## begin RECORDED INFORMATION
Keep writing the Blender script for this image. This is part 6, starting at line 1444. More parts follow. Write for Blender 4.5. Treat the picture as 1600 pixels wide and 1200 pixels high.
## end RECORDED INFORMATION
## begin RECORDED INFORMATION
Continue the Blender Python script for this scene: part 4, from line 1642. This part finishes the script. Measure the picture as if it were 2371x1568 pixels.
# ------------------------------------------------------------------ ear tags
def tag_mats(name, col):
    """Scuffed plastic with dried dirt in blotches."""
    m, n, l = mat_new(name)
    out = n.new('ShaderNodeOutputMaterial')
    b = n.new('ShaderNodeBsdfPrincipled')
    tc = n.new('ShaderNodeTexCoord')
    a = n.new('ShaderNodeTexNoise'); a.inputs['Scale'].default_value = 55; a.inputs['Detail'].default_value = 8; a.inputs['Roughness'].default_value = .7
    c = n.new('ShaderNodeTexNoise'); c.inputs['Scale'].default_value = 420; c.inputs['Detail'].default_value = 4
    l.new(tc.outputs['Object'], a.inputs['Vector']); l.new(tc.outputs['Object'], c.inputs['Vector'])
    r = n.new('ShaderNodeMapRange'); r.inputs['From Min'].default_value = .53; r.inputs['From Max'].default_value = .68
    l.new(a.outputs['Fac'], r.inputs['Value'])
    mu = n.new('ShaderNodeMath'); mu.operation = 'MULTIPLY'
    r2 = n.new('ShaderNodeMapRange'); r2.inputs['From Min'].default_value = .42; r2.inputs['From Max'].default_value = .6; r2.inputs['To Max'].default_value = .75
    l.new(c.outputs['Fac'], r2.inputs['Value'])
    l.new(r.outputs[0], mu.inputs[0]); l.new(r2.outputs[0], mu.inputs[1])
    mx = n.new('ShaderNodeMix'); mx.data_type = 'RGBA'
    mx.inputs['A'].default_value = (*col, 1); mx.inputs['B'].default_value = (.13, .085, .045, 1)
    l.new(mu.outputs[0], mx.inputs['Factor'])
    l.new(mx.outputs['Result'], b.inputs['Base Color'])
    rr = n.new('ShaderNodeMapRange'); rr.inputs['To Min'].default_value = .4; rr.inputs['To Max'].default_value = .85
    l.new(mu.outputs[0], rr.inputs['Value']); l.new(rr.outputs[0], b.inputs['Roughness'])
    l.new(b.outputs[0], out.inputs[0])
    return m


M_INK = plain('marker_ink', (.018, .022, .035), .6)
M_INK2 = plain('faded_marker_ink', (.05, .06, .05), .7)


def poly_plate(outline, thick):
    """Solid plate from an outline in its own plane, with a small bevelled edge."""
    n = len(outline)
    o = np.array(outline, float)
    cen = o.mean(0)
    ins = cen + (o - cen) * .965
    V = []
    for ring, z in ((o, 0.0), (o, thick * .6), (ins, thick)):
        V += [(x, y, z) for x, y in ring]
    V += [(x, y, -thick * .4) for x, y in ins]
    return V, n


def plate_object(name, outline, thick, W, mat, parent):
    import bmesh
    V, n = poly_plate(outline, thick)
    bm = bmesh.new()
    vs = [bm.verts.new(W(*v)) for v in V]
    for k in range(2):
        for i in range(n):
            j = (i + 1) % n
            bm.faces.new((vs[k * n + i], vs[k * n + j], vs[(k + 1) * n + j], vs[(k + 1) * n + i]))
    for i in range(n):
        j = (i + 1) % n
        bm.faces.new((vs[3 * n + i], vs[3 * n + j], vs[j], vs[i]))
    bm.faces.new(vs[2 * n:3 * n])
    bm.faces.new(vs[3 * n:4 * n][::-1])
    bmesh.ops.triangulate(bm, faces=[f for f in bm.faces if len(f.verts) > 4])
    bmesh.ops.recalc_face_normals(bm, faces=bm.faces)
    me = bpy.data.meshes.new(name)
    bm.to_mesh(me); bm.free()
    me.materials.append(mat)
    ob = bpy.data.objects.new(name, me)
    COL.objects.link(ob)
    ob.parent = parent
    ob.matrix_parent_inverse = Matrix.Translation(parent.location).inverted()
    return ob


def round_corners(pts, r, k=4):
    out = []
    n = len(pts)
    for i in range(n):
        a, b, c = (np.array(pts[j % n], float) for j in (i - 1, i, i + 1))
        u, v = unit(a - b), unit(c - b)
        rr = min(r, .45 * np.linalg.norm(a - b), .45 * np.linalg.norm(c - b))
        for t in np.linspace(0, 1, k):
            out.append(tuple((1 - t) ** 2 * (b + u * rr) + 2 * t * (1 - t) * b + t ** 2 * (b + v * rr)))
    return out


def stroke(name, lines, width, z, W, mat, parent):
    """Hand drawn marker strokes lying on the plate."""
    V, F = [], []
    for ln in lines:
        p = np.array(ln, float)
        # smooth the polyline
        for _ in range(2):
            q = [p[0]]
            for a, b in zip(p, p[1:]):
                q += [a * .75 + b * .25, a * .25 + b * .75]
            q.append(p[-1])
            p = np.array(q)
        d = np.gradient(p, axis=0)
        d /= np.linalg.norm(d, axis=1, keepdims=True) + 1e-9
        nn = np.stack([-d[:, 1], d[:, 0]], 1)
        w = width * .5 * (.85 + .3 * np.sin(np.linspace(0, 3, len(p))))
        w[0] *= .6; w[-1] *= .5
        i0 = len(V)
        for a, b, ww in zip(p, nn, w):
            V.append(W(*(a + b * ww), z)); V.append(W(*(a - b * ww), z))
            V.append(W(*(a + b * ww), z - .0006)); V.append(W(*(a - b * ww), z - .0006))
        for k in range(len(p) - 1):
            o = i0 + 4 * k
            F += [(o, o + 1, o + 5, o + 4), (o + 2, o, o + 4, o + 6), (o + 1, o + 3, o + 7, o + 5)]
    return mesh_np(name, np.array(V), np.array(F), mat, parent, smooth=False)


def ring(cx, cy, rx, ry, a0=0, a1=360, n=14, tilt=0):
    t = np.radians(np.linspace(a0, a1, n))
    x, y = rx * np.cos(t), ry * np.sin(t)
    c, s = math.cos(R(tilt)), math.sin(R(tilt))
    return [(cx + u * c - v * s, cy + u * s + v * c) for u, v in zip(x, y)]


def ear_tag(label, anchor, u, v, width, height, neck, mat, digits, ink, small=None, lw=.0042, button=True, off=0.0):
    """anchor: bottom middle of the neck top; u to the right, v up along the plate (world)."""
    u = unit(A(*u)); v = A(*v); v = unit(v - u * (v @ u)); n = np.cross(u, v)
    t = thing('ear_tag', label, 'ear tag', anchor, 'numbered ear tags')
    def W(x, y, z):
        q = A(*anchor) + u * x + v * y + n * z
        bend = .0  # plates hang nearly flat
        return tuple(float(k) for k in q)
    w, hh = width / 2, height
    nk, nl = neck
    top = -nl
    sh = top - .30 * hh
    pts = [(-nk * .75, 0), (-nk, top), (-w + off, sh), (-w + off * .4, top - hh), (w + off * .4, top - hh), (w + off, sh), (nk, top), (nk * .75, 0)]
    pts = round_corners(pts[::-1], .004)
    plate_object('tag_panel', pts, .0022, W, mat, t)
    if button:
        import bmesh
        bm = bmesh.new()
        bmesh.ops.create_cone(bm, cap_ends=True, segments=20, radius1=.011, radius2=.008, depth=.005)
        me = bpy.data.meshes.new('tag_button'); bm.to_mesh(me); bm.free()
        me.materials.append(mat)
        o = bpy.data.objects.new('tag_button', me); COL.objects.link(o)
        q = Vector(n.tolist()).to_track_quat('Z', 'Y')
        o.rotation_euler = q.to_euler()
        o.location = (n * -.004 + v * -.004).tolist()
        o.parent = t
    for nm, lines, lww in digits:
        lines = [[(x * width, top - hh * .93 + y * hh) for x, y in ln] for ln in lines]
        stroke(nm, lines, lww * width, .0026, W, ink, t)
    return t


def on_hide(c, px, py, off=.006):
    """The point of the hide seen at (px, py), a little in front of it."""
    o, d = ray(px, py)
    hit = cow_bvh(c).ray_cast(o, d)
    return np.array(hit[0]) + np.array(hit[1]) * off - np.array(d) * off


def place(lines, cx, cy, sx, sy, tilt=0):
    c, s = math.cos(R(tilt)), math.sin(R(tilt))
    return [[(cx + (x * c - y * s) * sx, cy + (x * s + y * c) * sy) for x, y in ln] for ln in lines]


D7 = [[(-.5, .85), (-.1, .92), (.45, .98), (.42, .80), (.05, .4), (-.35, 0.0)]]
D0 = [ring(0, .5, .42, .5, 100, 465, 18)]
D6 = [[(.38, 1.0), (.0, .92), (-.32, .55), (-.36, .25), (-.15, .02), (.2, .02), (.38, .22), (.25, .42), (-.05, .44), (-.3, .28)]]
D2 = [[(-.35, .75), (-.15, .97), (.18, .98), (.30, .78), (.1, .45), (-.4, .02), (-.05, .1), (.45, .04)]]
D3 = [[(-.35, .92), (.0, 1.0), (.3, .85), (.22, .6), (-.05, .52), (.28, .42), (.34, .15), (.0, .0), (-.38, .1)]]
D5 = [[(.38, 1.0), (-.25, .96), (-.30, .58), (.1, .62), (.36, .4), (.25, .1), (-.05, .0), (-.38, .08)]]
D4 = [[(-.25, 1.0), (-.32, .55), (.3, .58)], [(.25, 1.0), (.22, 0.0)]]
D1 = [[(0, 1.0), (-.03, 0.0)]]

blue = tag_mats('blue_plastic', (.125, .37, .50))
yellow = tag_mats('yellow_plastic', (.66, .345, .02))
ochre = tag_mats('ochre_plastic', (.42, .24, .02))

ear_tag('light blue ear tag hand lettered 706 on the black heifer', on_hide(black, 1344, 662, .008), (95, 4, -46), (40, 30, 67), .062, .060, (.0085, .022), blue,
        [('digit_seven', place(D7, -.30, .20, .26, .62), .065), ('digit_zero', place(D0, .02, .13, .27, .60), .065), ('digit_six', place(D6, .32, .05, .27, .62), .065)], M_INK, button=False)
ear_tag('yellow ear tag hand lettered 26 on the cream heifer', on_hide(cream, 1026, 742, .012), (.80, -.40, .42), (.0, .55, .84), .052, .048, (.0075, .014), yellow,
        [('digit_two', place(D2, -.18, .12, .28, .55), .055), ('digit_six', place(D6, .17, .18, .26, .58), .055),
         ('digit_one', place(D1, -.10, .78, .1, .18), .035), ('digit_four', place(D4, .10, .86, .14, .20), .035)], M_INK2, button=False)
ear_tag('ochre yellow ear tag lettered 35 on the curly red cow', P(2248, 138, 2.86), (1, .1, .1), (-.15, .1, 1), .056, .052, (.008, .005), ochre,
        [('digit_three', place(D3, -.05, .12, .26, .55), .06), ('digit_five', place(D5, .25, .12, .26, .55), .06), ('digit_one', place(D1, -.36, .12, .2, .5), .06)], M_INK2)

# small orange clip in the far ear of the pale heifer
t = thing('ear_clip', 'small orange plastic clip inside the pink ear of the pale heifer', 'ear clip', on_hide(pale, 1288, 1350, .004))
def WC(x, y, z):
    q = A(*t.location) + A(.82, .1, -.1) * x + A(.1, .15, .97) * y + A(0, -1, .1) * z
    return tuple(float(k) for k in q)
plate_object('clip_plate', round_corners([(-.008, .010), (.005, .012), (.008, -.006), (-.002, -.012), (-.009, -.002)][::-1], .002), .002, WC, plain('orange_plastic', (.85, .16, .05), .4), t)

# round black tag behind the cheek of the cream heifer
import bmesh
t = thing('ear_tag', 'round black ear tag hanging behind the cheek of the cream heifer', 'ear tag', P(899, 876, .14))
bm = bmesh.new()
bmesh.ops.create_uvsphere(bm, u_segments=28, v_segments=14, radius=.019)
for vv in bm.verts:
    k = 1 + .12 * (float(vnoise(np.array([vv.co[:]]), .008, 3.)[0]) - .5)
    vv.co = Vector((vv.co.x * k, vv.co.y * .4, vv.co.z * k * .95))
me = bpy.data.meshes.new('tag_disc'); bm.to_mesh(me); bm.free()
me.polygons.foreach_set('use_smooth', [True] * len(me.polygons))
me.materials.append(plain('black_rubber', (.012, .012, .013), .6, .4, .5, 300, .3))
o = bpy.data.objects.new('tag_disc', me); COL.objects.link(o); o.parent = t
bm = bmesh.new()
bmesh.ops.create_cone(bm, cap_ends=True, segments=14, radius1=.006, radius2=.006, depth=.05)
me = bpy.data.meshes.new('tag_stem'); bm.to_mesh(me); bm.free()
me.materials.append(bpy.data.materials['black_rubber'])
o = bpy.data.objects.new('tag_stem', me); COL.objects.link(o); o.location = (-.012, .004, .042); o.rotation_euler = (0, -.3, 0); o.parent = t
## end RECORDED INFORMATION
## begin RECORDED INFORMATION
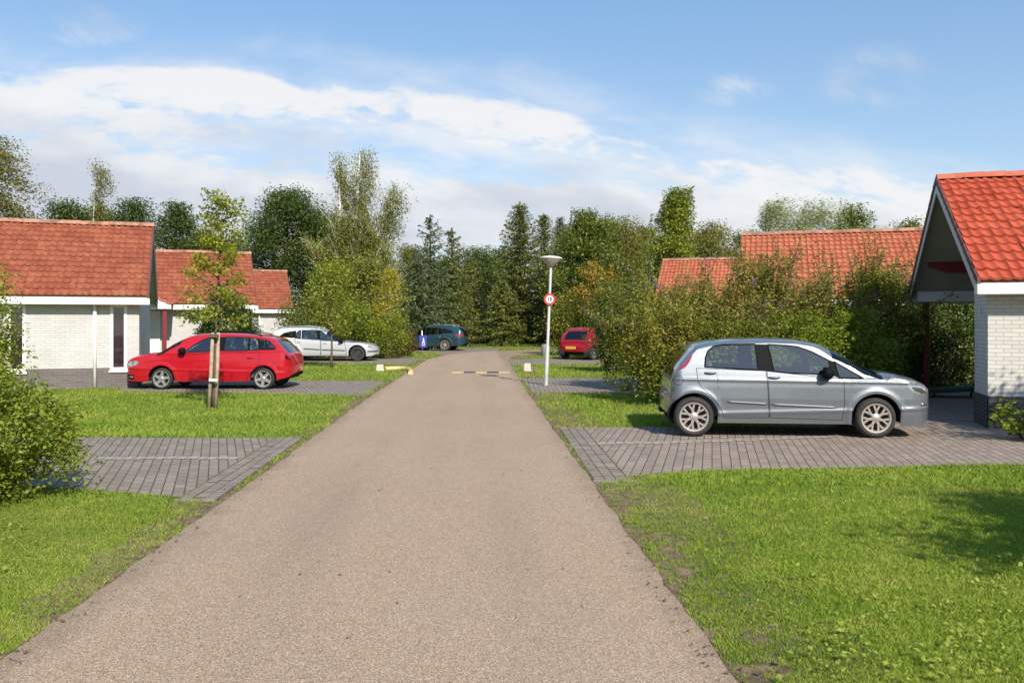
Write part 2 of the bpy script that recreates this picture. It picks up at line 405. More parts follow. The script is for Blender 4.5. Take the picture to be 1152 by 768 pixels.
## end RECORDED INFORMATION
YOUR GOAL:
Read the lines above. Gather those in which the string "Write" is found.

THE SOLUTION:
Keep writing the Blender script for this image. This is part 6, starting at line 1444. More parts follow. Write for Blender 4.5. Treat the picture as 1600 pixels wide and 1200 pixels high.
Write part 2 of the bpy script that recreates this picture. It picks up at line 405. More parts follow. The script is for Blender 4.5. Take the picture to be 1152 by 768 pixels.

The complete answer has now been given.